«КОНЕССЁРЫ»
Как ни увлекался мистер Уильям Хогарт живописью и гравированием, как ни наслаждался успехом и растущей с каждым годом известностью, он еще менее, чем раньше, был склонен мириться со своим положением. Его слава была все же какого-то не того, как хотелось ему, сорта; ей решительно недоставало величия. Никому не приходило в голову рассуждать о его картинах с таким же глубокомыслием, как о полотнах старых мастеров, или, на худой конец, как о привезенных из Италии холстах модных живописцев.

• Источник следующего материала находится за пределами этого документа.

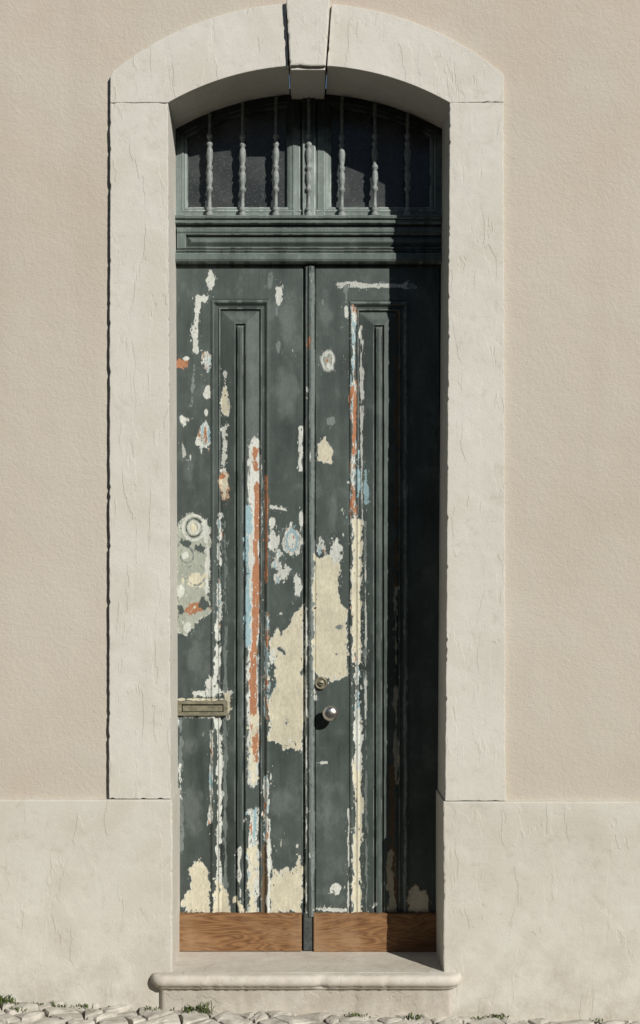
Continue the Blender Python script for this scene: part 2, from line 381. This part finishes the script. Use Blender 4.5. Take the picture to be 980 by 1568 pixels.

Между тем в никогда не дремлющем разуме Хогарта рождаются не слишком отчетливые, но смелые, а с точки зрения его коллег, просто наглые, свидетельствующие о неприличном самомнении, мысли. Здесь, забежав несколько вперед, уместно вспомнить об одном хорошо известном событии, рассказанном самим Хогартом; событие это проливает свет на многие его поступки и мнения.
Так вот, однажды в «Академии» на Сен-Мартинс-лейн произошел скандальный разговор. Почтенные живописцы очень сердились на Хогарта. Началось все с того, что он произнес тираду, где поносил модных иностранных портретистов, отозвался пренебрежительно о портретном искусстве вообще и заявил в заключение, что достижения старых мастеров были хороши только для своего времени и что стараться писать, как они, — ничтожное занятие.
Картина была и в самом деле превосходная, вполне достойная кисти самого Хогарта: красные, как охотничьи сюртуки, лица художников, сползающие набок от возбуждения парики, ученики, сгорающие от любопытства, забытый и замерзший натурщик, возмущенные возгласы, трагические паузы, взгляды, мечущие молнии, гневные жесты, потрясание тростями; и, наконец, сам мистер Хогарт, розовый, упитанный, франтоватый и довольный — в центре страстей.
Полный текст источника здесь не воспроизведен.